Whoosh… (The “knee-jerk” automatic response)
Stop. Breathe. Think. (The mindful way to deal with the trigger)
TIME OUTS
The best defense against verbal abuse is a formal time-out. When either partner calls a time-out – by saying the words, “time-out,” by using the “T“ hand signal, or by using any agreed upon sign – the interaction comes to an immediate stop. The spoken or gestured signal is understood by both partners to be an abbreviation of the following words:
“Dear partner. For whatever reason, right or wrong, I am about to lose it. If I stay here and keep this up with you I am liable to do or say something stupid that I know I’m going to regret. Therefore I am taking a break to get a grip on myself and calm down. I will check back in with you responsibly.”
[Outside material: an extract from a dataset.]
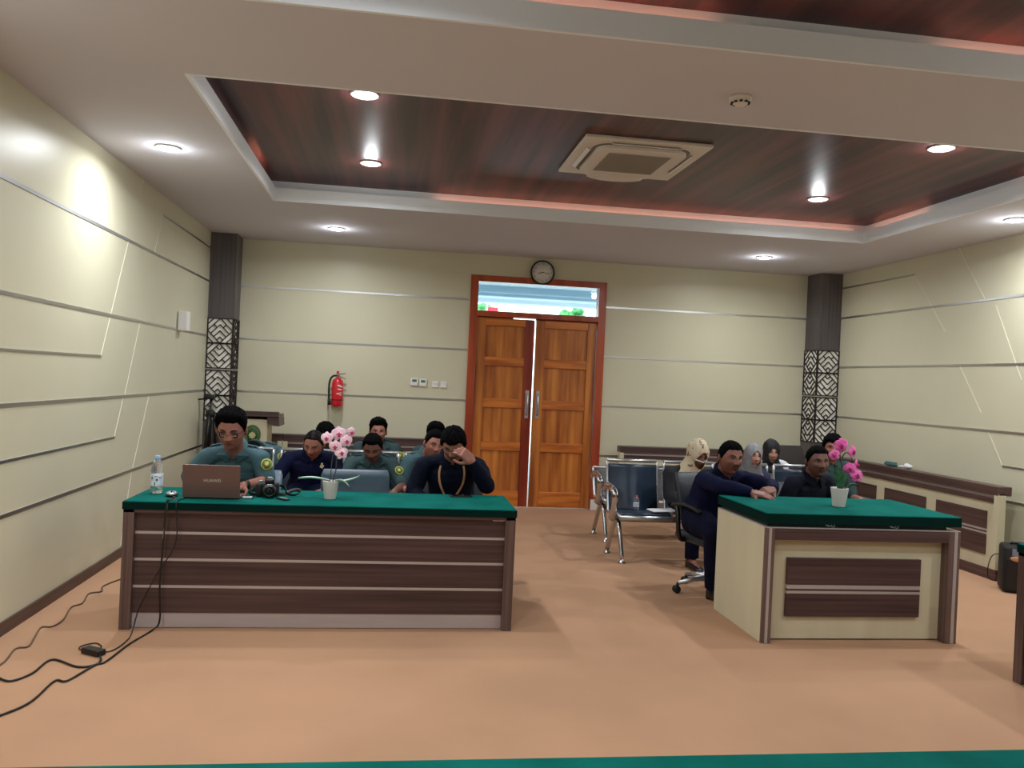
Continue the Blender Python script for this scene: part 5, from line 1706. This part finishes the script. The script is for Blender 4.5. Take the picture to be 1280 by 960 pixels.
seated('person in teal green uniform leaning his head towards the door behind the person with lanyard', (0.30, -2.76, 0), 0.1, S1, 'uniform', (0.345, -2.98, 0.980), (0.22, 0.32, 0.14), (0.305, -2.86, 0.872),
       {-1: dict(e=(0.06, -2.92, 0.60), w=(0.16, -3.18, 0.60)), 1: dict(e=(0.56, -2.95, 0.60), w=(0.42, -3.2, 0.6))},
       hair='short', seat=0.43, sh=0.165, seed=5, uniform=True, trousers='gtrousers')
seated('person in green uniform bowed low behind the person with glasses, below the emblem', (-1.255, -1.90, 0), 0.0, S2, 'uniform', (-1.265, -2.22, 0.78), (1.0, 0.0, 0.0), (-1.245, -2.04, 0.838),
       {1: dict(e=(-0.99, -2.12, 0.60), w=(-1.12, -2.36, 0.6))}, hair='short', seat=0.43, sh=0.172, seed=6, badge=1, uniform=True, trousers='gtrousers')
seated('person with black hair hidden behind the person in the navy shirt', (-0.63, -1.90, 0), 0.0, S2, 'uniform2', (-0.635, -2.05, 0.955), (0.55, 0.1, 0.0), (-0.635, -1.95, 0.86),
       hair='low', seat=0.42, sh=0.165, seed=7, trousers='gtrousers')
seated('person in dark green uniform sitting upright with eyes up behind the bowed person', (-0.145, -1.85, 0), 0.0, S1, 'uniform2', (-0.145, -1.98, 0.998), (0.06, 0.05, 0.0), (-0.145, -1.92, 0.885),
       hair='quiff', seat=0.42, sh=0.172, seed=8, uniform=True, badge=1, eyes='open', trousers='gtrousers', hs=0.95)
seated('person whose black hair shows behind the person leaning towards the door', (0.42, -1.88, 0), 0.0, S1, 'uniform2', (0.405, -2.00, 0.975), (0.25, 0.1, 0.0), (0.42, -1.93, 0.87),
       hair='quiff', seat=0.42, sh=0.165, seed=9, trousers='gtrousers')
# --- at the cream desk
seated('person in navy shirt with gold pin leaning both hands on the cream desk', (2.37, -3.96, 0), 0.30, S2, 'navy', (2.487, -4.17, 1.048), (0.12, 0.55, 0.04), (2.488, -4.08, 0.932),
       {-1: dict(e=(2.33, -4.37, 0.862), w=(2.515, -4.512, 0.842), d=(0.75, -0.62, -0.12), n=(-0.1, -0.25, 1), c=0.18, thumb=1), 1: dict(e=(2.80, -4.22, 0.85), w=(2.725, -4.40, 0.850), d=(-0.75, -0.45, -0.05), n=(0.1, -0.5, 0.9), c=0.75, thumb=-1)},
       knees=[(2.325, -4.33, 0.525), (2.62, -4.22, 0.53)], feet=[(2.385, -4.24, 0.085), (2.62, -4.14, 0.085)], loose=1.18,
       hair='crop', sleeve='long', seat=0.47, sh=0.168, seed=10, pin=True, beard=True, eyes='open', bulk=1.06, wide=1.05, hs=1.03)
seated('person with goatee in dark jacket sitting behind the hot pink orchid', (3.24, -3.84, 0), 0.30, S3, 'darkjacket', (3.262, -4.01, 1.030), (0.08, 0.45, -0.02), (3.252, -3.94, 0.905),
       {-1: dict(e=(2.99, -4.02, 0.66), w=(3.12, -4.26, 0.66)), 1: dict(e=(3.55, -4.00, 0.66), w=(3.36, -4.24, 0.66))},
       hair='crop', sleeve='long', seat=0.445, sh=0.165, seed=11, wide=1.05, beard='full', eyes='open', bulk=1.05)
# --- public seats behind the cream desk
seated('person in grey head veil and navy blazer with pale patterned scarf', (3.24, -2.76, 0), 0.2, S4, 'blazer', (3.250, -2.88, 0.962), (0.04, 0.38, 0.05), (3.245, -2.82, 0.825),
       seat=0.43, sh=0.155, seed=12, veil='veilgrey', sleeve='long', eyes='open', hs=0.90, opencoat=((-0.02, -0.03, 0.56, 'veilpale'), (0.045, 0.06, 0.53, 'veilpale')))
seated('person in dark green uniform half hidden by the hot pink orchid flowers', (4.03, -2.78, 0), 0.1, S1, 'uniform2', (4.005, -2.90, 1.062), (0.05, 0.12, 0.0), (4.01, -2.83, 0.93),
       hair='low', seat=0.43, sh=0.175, seed=13, uniform=True, badge=1, eyes='open', trousers='gtrousers')
seated('person in beige blotched head veil and black blouse looking down, pale strip across the nose', (2.67, -2.74, 0), 0.1, S2, 'blacktop', (2.715, -2.90, 0.965), (0.42, 0.5, 0.06), (2.665, -2.82, 0.835),
       {-1: dict(e=(2.475, -2.90, 0.58), w=(2.58, -3.14, 0.56))}, seat=0.43, sh=0.17, seed=14, veil='veilbeige', sleeve='long', mask=True, hs=1.05, bulk=1.05)
seated('person in black head veil and white blouse on the rear bench', (3.84, -1.85, 0), 0.1, S4, 'whitetop', (3.845, -1.98, 0.940), (0.16, 0.3, 0.0), (3.845, -1.92, 0.845),
       seat=0.42, sh=0.16, seed=15, veil='veilblack', sleeve='long', drape=0.09, hs=0.98, eyes='open')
The default interval for a time-out is 20 minutes. You can specify something else if you like. But if no time is specified, 20 minutes is when you need to check in. Checking in does not necessarily mean getting back together. You can check in – either in person or by telephone – and tell your partner that you need more time. With each extension, the time-out interval gets longer. The recommended length between check-ins is:
– Twenty minutes
– One or two hours
– Half a day
– A whole day
– Overnight
When reconnecting after a time-out, you must take a twenty-four hour moratorium on the subject that triggered the initial fight.